In response to the third question, Armenta offered no information, not one word, on what is in the report they are hiding, and why. State law allows certain aspects of the report to be hidden (maybe). The same law requires that they explain with "reasonable specificity" what is in the report they are hiding. For example, if the report points to felony criminal misconduct by senior APS administrators, they are required to admit that, though they may be able to redact the administrators' names.

Monica Armenta writes;
"If you have evidence (of felony criminal misconduct involving senior APS administrators) to present to the DA regarding criminal misconduct, you should present it to her."
She writes that, knowing full well that the evidence,
  • the Caswell Report,
  • the Internal Personnel Investigation, and
  • the APS Police Department's own investigation of their corruption
are all being suppressed by the leadership of the APS and
their lawyers. They are spending operational funds to do it;
funds that would otherwise be going to classrooms.

In response the fourth question, Armenta dragged the usual red herring across the trail; APS does under go an annual audit (of a completely different nature). Because they don't take follow up questions, they never have to admit to their deception about an accountability audit and own up to the fact that they will never agree to any audit that individually identifies corrupt or incompetent administrators or the practices that enable their corruption and incompetence.

How can it be justified, that almost three teacher salaries are being paid to one person whose job it is, to hide the ethically redacted truth from stakeholders?

So far, no response from the establishment media, to the questions or to Monica Armenta's responses.

Mr MacQuigg,
My responses to your questions are listed below.
Monica Armenta

1.Why have hundreds of APS whistle blower complaints been denied the final hearing promised in school board policy?
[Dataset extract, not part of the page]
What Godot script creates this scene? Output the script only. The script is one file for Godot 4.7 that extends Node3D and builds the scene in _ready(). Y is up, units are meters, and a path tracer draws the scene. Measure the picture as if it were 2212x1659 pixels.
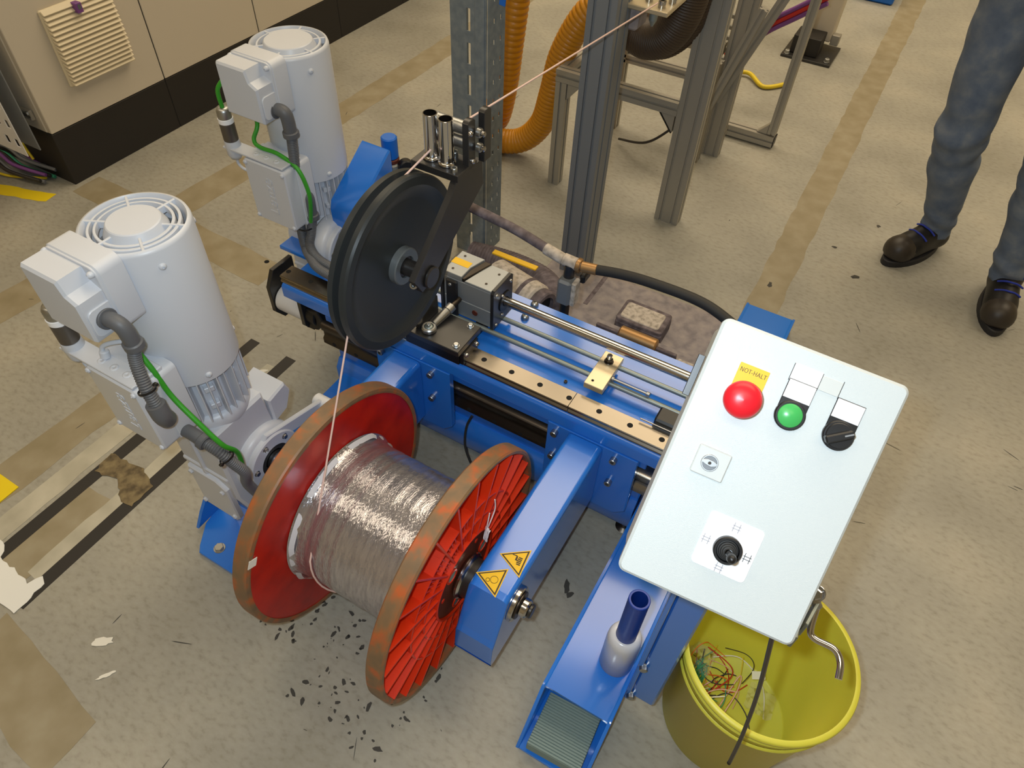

Mr. MacQuigg, I don’t know that there have been “hundreds of whistle blower complaints denied final hearings.” If you have evidence of such, you should provide it to the Internal Audit Department, which is in charge of the whistle blower system.


2. Why was the APS Role Modeling clause (In no case shall the standards of conduct for an adult be lower than the standards of conduct for students.) removed from the adult code of conduct? Why will it not be restored? Why won’t the school board discuss the issue openly and honestly and in public?
These are questions for the APS Board of Education as they are the ones that set policy. I believe that they had addressed this for you on a number of occasions.

3. What is in the Caswell Report (APSPD circa 2007)? Does it point to evidence of the felony criminal misconduct of senior APS administrators? Why has the evidence been withheld from the District Attorney for more than four years? Why are operational funds (otherwise classroom bound dollars) being spent to litigate against the surrender of an ethically redacted version to public knowledge?

As has been relayed to you before the report is a work product of the law firm that represented the Albuquerque Public Schools and is therefore not subject to public disclosure. If you have evidence to present to the DA regarding criminal misconduct, you should present it to her. As, far as I know, there has been no litigation involving the disclosure of this report.


4. Why does the leadership of the APS oppose an independent audit of administrative and executive effectiveness and efficiency, standards and accountability, the ethically redacted results of which, would be surrendered to the public record?

The Albuquerque Public Schools are required to and do have an independent audit every year. As for other audits, the Board of Education has chosen not to pursue them.